# [Data shown]
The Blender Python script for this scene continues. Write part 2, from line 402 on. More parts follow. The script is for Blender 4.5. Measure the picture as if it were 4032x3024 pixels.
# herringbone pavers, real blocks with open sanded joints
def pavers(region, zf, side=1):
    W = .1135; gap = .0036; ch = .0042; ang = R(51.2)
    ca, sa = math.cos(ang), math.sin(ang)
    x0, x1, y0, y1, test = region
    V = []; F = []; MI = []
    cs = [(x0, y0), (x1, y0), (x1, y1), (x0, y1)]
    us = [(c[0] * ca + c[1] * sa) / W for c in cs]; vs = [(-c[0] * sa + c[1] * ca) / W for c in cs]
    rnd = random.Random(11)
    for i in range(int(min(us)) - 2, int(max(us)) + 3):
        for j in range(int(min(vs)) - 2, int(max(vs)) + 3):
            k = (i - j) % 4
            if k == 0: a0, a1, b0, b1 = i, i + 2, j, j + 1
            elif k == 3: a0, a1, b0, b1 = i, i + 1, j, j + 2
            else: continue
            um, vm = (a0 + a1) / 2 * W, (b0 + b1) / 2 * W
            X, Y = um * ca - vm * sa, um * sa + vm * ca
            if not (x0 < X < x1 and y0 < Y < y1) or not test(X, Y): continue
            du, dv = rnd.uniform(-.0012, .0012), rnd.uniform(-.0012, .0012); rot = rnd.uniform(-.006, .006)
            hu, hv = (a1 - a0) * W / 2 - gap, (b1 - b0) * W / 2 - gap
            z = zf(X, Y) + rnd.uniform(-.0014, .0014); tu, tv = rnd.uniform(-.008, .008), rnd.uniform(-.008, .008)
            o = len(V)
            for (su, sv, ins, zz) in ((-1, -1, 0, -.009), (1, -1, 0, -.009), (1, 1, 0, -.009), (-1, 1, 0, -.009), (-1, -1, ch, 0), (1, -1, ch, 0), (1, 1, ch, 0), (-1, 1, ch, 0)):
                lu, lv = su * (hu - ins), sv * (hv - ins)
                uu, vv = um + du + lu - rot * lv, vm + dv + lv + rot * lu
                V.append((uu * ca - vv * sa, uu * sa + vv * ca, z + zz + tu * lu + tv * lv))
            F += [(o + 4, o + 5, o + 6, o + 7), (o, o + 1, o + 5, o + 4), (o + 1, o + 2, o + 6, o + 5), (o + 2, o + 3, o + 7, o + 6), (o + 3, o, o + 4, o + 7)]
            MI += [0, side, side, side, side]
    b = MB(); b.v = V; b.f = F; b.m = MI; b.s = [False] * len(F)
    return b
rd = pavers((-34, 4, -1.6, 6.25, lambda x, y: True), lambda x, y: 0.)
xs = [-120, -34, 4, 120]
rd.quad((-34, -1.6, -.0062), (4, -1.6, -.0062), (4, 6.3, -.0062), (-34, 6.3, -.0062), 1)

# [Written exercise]
Return every line of the material exactly.

# [Exercise answer]
The Blender Python script for this scene continues. Write part 2, from line 402 on. More parts follow. The script is for Blender 4.5. Measure the picture as if it were 4032x3024 pixels.
# herringbone pavers, real blocks with open sanded joints
def pavers(region, zf, side=1):
    W = .1135; gap = .0036; ch = .0042; ang = R(51.2)
    ca, sa = math.cos(ang), math.sin(ang)
    x0, x1, y0, y1, test = region
    V = []; F = []; MI = []
    cs = [(x0, y0), (x1, y0), (x1, y1), (x0, y1)]
    us = [(c[0] * ca + c[1] * sa) / W for c in cs]; vs = [(-c[0] * sa + c[1] * ca) / W for c in cs]
    rnd = random.Random(11)
    for i in range(int(min(us)) - 2, int(max(us)) + 3):
        for j in range(int(min(vs)) - 2, int(max(vs)) + 3):
            k = (i - j) % 4
            if k == 0: a0, a1, b0, b1 = i, i + 2, j, j + 1
            elif k == 3: a0, a1, b0, b1 = i, i + 1, j, j + 2
            else: continue
            um, vm = (a0 + a1) / 2 * W, (b0 + b1) / 2 * W
            X, Y = um * ca - vm * sa, um * sa + vm * ca
            if not (x0 < X < x1 and y0 < Y < y1) or not test(X, Y): continue
            du, dv = rnd.uniform(-.0012, .0012), rnd.uniform(-.0012, .0012); rot = rnd.uniform(-.006, .006)
            hu, hv = (a1 - a0) * W / 2 - gap, (b1 - b0) * W / 2 - gap
            z = zf(X, Y) + rnd.uniform(-.0014, .0014); tu, tv = rnd.uniform(-.008, .008), rnd.uniform(-.008, .008)
            o = len(V)
            for (su, sv, ins, zz) in ((-1, -1, 0, -.009), (1, -1, 0, -.009), (1, 1, 0, -.009), (-1, 1, 0, -.009), (-1, -1, ch, 0), (1, -1, ch, 0), (1, 1, ch, 0), (-1, 1, ch, 0)):
                lu, lv = su * (hu - ins), sv * (hv - ins)
                uu, vv = um + du + lu - rot * lv, vm + dv + lv + rot * lu
                V.append((uu * ca - vv * sa, uu * sa + vv * ca, z + zz + tu * lu + tv * lv))
            F += [(o + 4, o + 5, o + 6, o + 7), (o, o + 1, o + 5, o + 4), (o + 1, o + 2, o + 6, o + 5), (o + 2, o + 3, o + 7, o + 6), (o + 3, o, o + 4, o + 7)]
            MI += [0, side, side, side, side]
    b = MB(); b.v = V; b.f = F; b.m = MI; b.s = [False] * len(F)
    return b
rd = pavers((-34, 4, -1.6, 6.25, lambda x, y: True), lambda x, y: 0.)
xs = [-120, -34, 4, 120]
rd.quad((-34, -1.6, -.0062), (4, -1.6, -.0062), (4, 6.3, -.0062), (-34, 6.3, -.0062), 1)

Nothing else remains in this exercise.